Unless Bell and the Steelers work out an extension before the July 15 deadline for negotiating with tagged players, the decision effectively gives Bell a one-year deal worth more than $12 million. And while fans might be itching for more prolonged security, waiting another season to put Bell on a long-term contract makes sense from Pittsburgh’s perspective. The former second-round pick is the NFL’s most skilled running back, but he’s played 16 games just once in his four seasons and has missed time due to multiple knee injuries and suspensions over the last few years. And with the league’s continued move away from high-paid running backs — before today’s Bell news, only Minnesota’s Adrian Peterson, who is likely to be released this offseason, was due for a cap hit of even $9 million next season — Pittsburgh’s conservatism in giving Bell another chance to prove his reliability before offering big money maps onto that trend.

And even in light of Brown’s extension, Pittsburgh still has a glaring need to keep Bell on the roster and its ground game in peak form. Ben Roethlisberger still hasn’t clarified comments from last month about his potential retirement, and even in the likely event that he returns, his struggles down the stretch last season — seven touchdowns to nine interceptions in the last month and a half — make a dynamic running game all the more important for the Steelers offense.

Bell, meanwhile, only improved as the season progressed, lifting Pittsburgh’s winning percentage with him: From Week 11 on, he played eight full games, averaging 146.5 rushing yards per contest as the Steelers went undefeated in those games. And when he suffered a groin injury in the first quarter of the AFC championship game, his team went on to play like it had been punched there.

Overall, he ranked fifth in the NFL in rushing yards and second among running backs in both receptions and receiving yards despite playing just 12 games, and he became the first back in league history to average 100 rushing and 50 receiving yards for a season. That production comes with the intangible bonus of the highlights his one-of-a-kind running style generates on a weekly basis.

Bell’s tag was the team’s first step aimed at maintaining offensive stability; the second was giving Brown, whose cheap second contract was due to expire after next season, a raise above even the A.J. Green–Julio Jones–Dez Bryant stratosphere. Brown’s new deal will pay him $2 million to $3 million more per season than that troika earns.

Based on pure numbers, Brown had his worst season since 2012 last year, as opponents draped him with defenders and forced Pittsburgh to spread the ball elsewhere. But for the best receiver in the NFL, that “worst” designation is relative — the twerking, Facebook Live–ing superstar still hauled in 106 catches for 1,284 yards and 12 touchdowns. Over the last four seasons, Brown has 83 more catches, 862 more yards, and three more TDs than the second-place receiver in each of those categories. That’s a full extra season of production that Brown has condensed into his prolific stretch.

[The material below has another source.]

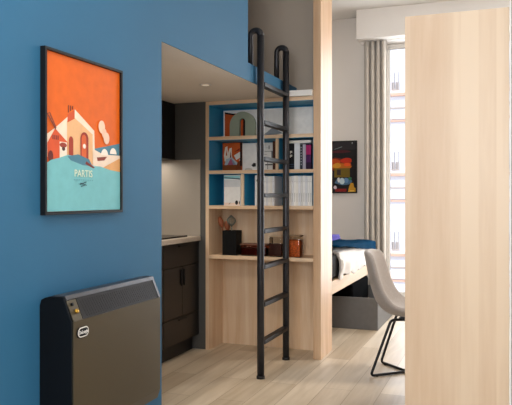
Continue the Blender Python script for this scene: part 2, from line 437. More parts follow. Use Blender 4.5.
# ------------------------------------------------------------------ kitchen in the alcove
def cabinet(y0, label):
    t = thing('base_cabinet', label, 'cabinet', (-2.65, y0+.3, 0), 'base cabinets of the kitchenette')
    y1 = y0+.598; FX = -2.35
    MB().box(-2.94, FX-.021, y0, y1, .12, .891, cabinet_dark).build('carcass', t)
    MB().box(-2.90, FX-.06, y0, y1, 0, .119, plinth_m).build('plinth', t)
    def front(name, a, b, z0, z1, hy=None, hz=None, vert=False):
        o = MB().box(FX-.02, FX, a+.002, b-.002, z0, z1, cabinet_dark, .0015).build(name, t)
        h = MB()
        if vert: h.box(FX+.0005, FX+.011, hy, hy+.012, hz, hz+.13, black_metal, .003)
        else: h.box(FX+.0005, FX+.011, hy-.07, hy+.07, hz, hz+.012, black_metal, .003)
        h.build('handle', o)
    m = (y0+y1)/2
    front('drawer', y0, y1, .715, .888, m, .863)
    front('door', y0, m, .325, .710, m-.03, .56, True)
    front('door', m, y1, .325, .710, m+.018, .56, True)
    front('drawer', y0, y1, .125, .320, m, .296)
    return t
cabinet(4.322, 'dark brown kitchen base cabinet against the grey end wall beside the bookcase')
cabinet(3.722, 'dark brown kitchen base cabinet, second from the grey end wall of the alcove')
cabinet(3.122, 'dark brown kitchen base cabinet at the near end of the alcove behind the blue wall')
wt = MB().box(-2.949, -2.335, 2.95, 4.923, .893, .930, worktop_m, .003).build('worktop')
tag(rebase(wt, (-2.64, 3.94, .893)), 'pale beige worktop running along the dark base cabinets in the alcove', 'worktop')
t = thing('hob', 'black glass hob set on the beige worktop of the alcove kitchen', 'hob', (-2.64, 4.49, .9305))
MB().box(-2.88, -2.385, 4.20, 4.78, .9305, .943, hob_m, .003).build('glass_top', t)
for x, y, q in ((-2.75, 4.34, .09), (-2.75, 4.64, .075), (-2.53, 4.34, .075), (-2.53, 4.64, .09)):
    MB().lathe((x, y, .9432), [(q, 0), (q, .0006), (q-.006, .0006), (q-.006, 0)], ink('55565a'), 28).build('cooking_zone', t)
t = thing('wall_cabinet', 'dark wall cupboard hung high in the alcove over the worktop', 'cabinet', (-2.76, 4.0, 1.56))
MB().box(-2.948, -2.592, 3.10, 4.925, 1.56, 2.028, cabinet_dark).build('carcass', t)
for k in range(3):
    y = 3.10+k*.6083
    o = MB().box(-2.591, -2.572, y+.002, y+.606, 1.562, 2.026, cabinet_dark, .0015).build('door', t)
    MB().box(-2.5715, -2.560, y+.24, y+.36, 1.567, 1.577, black_metal, .003).build('handle', o)
t = thing('under_cabinet_light', 'slim light strip fixed under the dark wall cupboard', 'light', (-2.70, 4.1, 1.545))
MB().box(-2.72, -2.68, 3.3, 4.88, 1.547, 1.5597, white_edge, .002).build('housing', t)
MB().box(-2.717, -2.683, 3.31, 4.87, 1.5445, 1.5465, lampglow).build('diffuser', t)
t = thing('downlight', 'small round downlight set in the cream ceiling over the alcove', 'light', (-1.945, 4.18, 2.026))
MB().lathe((-1.945, 4.18, 2.0305), [(.026, -.001), (.026, -.004), (.042, -.003), (.045, 0), (.026, 0)], white_edge).build('trim_ring', t)
MB().lathe((-1.945, 4.18, 2.0305), [(0, -.002), (.0255, -.002), (.0255, 0), (0, 0)], spotglow).build('lens', t)

# ------------------------------------------------------------------ bookcase
BX0, BX1, BY0, BY1 = -2.290, -1.380, 4.92, 5.205
t = thing('bookcase', 'pale wooden built-in bookcase with blue upper bays behind the ladder', 'bookcase', (-1.83, 5.06, 0))
MB().box(BX0, BX0+.028, BY0, BY1, 0, 2.028, maple).build('side_panel', t)
TZ0 = 2.000
MB().box(BX0+.0285, BX1, BY0, BY1, TZ0, 2.029, maple_x).build('top_panel', t)
SH = [(1.713, 1.741), (1.438, 1.466), (1.153, 1.181), (.748, .776)]
for a, b in SH: MB().box(BX0+.0285, BX1, BY0+.002, BY1-.001, a, b, maple_x, .001).build('shelf', t)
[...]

As a former sixth-round pick out of Central Michigan, Brown’s star turn was unexpected; as a 5-foot-10 human amid a host of mid-6-foot Goliaths at the position, Brown’s ascendance to the league’s top spot was a testament to his unique combination of speed, precise route running, and big-game flair. (See this play from last season’s division-sealing win over the Ravens for evidence, or this one, or another — all of these examples came in a two-quarter span.)

He’s now a Steeler through 2021, and Bell, after another trial run under the tag this season, could join him as a long-term franchise staple. These front-office decisions were neither shocking nor unreasonable given Brown’s and Bell’s standing in the league. But sometimes the most obvious move is the best one; for the Steelers on Monday, that edict counted double. They kept their high-scoring core intact, and they cemented their status as a perennial playoff contender for the next half decade to come.